Say you're a small time "Mom & Pop" type investor. Maybe you have less than 10 properties that you self manage. You carry some debt on the properties (for the sake of argument, we'll say %50) and they generate decent CF income.
Is there anything about what Trump (presumably) did that the 'average mom & pop' investor can take advantage of? Would the owner of said properties need to have them in a LLC? or something else? is there a dollar amount / # of properties that needs to be reached??
Obviously, not on that scale, and I'm not looking to screw my local municipality out of tax money (I honestly have no issue paying taxes), but what are some of these 'little known tricks & loopholes' that apparently only the rich know about.
I hope this even makes sense, and I'm sorry if this question is super broad. :-/
Most Popular Reply
![Chris Mason's profile image](https://bpimg.biggerpockets.com/no_overlay/uploads/social_user/user_avatar/376502/1621447632-avatar-chrism93.jpg?twic=v1/output=image/crop=1015x1015@0x19/cover=128x128&v=2)
I'm doing a mortgage right now for a self employed person showing $0.00 on line 12 of page 1 of their tax returns, and $0.00 on line 31 of Schedule C. She is not a "1%er." She is an artist. Net loss carryover exists for "mom and pops" too. No day-job, that Schedule C thing is her job.

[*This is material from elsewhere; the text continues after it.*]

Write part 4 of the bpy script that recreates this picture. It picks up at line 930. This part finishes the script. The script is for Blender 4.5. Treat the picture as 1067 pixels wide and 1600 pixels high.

Also, while on the subject, as soon as a lender asks a self-employed person what their adjusted gross income is, the self employed REI or homebuyer should just go ahead and hang up the phone immediately. Conversation done, find a new lender. Me doing a mortgage for someone with $0.00 in taxable income should tell you that Fannie/Freddie mortgages are not based on taxable AGI, that's just the lazy way to say "no" to borrowers who require actual attention to detail and work to close their loan.